La sperimentazione artistica dei fashion film ha raggiunto nel tempo anche le pendici del Vesuvio, dove durante l’edizione di aprile 2021 del Vesuvius International Film Fest ad essere premiato per il Miglior Fashion Film è stato Matteo Novelli, autore di Ginja.
Ginja – La prospettiva del fashion film
Nel fashion film realizzato dall’autore umbro vediamo le labbra di una ragazza decorarsi di varie tonalità di rossetto. La ricerca estetica è massima come impone la filosofia del genere, ma sempre declinata secondo i gusti e le idee artistiche del regista.

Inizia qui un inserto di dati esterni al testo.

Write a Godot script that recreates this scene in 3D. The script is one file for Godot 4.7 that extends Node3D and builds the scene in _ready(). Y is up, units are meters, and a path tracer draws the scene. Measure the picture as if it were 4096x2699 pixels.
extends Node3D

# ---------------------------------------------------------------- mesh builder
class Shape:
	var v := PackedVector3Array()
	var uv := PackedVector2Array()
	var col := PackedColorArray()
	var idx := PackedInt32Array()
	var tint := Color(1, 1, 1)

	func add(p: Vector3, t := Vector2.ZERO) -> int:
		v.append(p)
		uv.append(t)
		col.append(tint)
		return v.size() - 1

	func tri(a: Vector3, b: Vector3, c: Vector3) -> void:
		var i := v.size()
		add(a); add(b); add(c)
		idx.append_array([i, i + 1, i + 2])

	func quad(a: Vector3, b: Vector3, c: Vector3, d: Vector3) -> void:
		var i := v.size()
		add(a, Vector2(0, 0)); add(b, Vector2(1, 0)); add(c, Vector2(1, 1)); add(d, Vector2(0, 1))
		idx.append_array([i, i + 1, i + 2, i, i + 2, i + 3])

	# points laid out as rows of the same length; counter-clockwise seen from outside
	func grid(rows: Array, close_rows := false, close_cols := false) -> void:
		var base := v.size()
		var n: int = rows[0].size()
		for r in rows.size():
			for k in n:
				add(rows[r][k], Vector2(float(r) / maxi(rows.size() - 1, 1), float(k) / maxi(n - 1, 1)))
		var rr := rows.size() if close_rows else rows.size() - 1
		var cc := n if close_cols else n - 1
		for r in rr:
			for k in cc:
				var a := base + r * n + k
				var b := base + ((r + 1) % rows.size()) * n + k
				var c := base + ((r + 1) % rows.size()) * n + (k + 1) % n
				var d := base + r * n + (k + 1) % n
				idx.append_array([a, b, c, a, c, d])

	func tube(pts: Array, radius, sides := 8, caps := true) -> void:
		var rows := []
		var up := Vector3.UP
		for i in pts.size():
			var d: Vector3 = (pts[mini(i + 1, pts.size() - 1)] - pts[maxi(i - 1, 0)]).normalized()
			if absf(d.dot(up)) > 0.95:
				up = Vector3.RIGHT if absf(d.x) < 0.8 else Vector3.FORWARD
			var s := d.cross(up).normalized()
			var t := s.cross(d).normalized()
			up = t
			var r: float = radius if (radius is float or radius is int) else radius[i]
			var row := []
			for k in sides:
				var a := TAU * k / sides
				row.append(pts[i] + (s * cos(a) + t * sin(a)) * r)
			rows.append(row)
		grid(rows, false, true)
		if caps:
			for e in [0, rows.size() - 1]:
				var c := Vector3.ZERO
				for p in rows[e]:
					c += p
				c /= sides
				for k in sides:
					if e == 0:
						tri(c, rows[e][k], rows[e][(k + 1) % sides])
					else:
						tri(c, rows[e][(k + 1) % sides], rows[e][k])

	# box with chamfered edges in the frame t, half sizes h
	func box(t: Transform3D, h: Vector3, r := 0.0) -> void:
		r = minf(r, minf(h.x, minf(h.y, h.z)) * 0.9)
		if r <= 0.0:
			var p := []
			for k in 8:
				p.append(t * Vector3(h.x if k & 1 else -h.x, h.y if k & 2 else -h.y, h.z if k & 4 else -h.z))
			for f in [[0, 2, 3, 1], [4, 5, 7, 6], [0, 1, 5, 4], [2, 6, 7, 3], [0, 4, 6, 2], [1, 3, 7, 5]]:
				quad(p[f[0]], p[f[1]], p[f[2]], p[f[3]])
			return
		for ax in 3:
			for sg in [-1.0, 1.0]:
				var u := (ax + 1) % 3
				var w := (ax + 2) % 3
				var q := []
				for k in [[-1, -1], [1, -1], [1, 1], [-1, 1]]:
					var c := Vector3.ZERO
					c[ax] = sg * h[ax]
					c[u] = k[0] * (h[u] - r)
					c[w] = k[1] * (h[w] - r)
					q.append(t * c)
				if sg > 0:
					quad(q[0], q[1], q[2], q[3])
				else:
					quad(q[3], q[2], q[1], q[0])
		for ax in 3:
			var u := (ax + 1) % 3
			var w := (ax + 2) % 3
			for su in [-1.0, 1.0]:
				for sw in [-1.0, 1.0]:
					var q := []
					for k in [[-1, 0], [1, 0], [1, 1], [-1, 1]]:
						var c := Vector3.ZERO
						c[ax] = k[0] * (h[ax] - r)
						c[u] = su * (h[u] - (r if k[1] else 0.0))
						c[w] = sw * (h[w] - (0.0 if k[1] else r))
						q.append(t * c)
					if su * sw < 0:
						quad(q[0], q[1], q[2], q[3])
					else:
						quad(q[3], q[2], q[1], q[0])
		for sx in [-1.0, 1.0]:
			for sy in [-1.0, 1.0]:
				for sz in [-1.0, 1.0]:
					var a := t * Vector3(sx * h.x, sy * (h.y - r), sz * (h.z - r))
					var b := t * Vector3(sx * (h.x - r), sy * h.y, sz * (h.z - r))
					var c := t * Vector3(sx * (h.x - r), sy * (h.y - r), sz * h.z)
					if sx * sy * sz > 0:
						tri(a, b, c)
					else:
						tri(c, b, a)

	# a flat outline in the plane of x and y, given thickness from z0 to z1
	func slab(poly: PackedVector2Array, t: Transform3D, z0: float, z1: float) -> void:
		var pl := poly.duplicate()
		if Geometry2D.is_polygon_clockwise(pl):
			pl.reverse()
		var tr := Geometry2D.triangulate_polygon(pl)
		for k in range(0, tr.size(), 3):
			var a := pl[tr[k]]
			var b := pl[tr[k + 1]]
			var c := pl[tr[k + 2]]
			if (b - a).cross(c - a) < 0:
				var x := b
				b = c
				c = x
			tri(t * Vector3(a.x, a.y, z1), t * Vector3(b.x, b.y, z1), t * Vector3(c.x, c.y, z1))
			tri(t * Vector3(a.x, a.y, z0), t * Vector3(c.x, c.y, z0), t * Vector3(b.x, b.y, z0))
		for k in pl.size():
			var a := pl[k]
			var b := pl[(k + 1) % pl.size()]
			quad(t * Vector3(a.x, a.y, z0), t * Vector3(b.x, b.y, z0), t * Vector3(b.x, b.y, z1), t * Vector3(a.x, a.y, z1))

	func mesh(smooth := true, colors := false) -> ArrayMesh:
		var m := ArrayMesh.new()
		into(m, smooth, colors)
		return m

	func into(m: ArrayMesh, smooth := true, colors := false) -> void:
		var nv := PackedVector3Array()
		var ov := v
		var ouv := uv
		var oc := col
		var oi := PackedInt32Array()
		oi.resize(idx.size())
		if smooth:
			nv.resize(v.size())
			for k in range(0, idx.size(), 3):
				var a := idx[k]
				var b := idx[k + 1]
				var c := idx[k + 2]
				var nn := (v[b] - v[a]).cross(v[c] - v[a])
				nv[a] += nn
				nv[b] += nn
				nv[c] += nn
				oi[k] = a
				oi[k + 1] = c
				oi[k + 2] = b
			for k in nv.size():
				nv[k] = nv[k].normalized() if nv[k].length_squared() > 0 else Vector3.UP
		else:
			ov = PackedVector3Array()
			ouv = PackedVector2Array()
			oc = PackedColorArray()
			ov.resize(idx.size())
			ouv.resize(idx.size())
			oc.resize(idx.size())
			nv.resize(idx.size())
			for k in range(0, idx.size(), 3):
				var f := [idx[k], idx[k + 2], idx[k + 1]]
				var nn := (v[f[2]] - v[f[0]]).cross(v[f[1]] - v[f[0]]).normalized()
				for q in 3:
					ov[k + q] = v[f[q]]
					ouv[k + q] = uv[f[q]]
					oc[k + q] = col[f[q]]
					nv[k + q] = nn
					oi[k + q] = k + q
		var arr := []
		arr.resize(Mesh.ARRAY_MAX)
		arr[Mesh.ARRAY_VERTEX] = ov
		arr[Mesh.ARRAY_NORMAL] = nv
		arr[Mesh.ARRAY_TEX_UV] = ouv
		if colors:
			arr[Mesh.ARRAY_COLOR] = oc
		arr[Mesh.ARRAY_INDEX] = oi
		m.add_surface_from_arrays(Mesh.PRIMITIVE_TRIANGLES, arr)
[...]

I fashion film come Ginja “sono composti da una narrazione astratta, un mix tra immagini e suoni che apparentemente sembra senza logica, finché non tocca qualche corda interiore. E quando succede, allora ha fatto centro.”
“La Ginja- spiega Matteo Novelli -è un tipico liquore portoghese all’amarena. In questo caso Ginja diventa il nome del fashion film. Con Marta (l’attrice protagonista) ci siamo appropriati di questo liquore per suggellare le nostre affinità artistiche, e questo ha finito per rendere Marta la Ginja di Novifilm.
Il progetto iniziale era quello di scattare delle fotografie, esclusivamente inerenti alla bocca. Quel giorno poi c’è stato effettivamente tempo per andare oltre le foto e catturare tutti i momenti di preparazione tra un rossetto e l’altro. Arrivato a fine giornata, riguardando il materiale, con la musica giusta (non dimentichiamo che il tutto è accompagnato da una cover di Lucio Dalla), non sono riuscito a smettere di lavorarci fino al mattino, quando il mio lavoro sartoriale sui pezzi di video del pomeriggio precedente non era finalmente migliore di come avessi potuto immaginarlo.
Ginja è stato il mio primo lavoro artistico dopo un lungo stop dovuto ad un assestamento interiore, mi piace pensare che sia il primo di una serie di tanti altri. Che fosse un fashion film l’ho scoperto dopo, a mente lucida, perché per me oltre l’etichetta rappresentava e rappresenta ancora un bellissimo ricordo, raccontato attraverso delle immagini.”
Il macrocosmo dei cortometraggi è ideale per la produzione dei fashion film i quali devono esaltar emozioni e immagini in poco tempo senza la necessità di lunghe avventure narrative. Infatti “la brevità- aggiunge -colma il suo essere breve lasciando un messaggio, che sia in uno spot dove stanno vendendo un prodotto, un qualcosa di astratto volto a colpire cuore e occhi, per finire allo standard (se così si può definire) dei cortometraggi dove in 10-20 minuti si va a raccontare una storia intera. Il prodotto breve si gioca tutto nelle sensazioni immediate che lascia allo spettatore, difficilmente verrà visto una seconda volta (pubblicità a parte), deve dare tutto e subito.”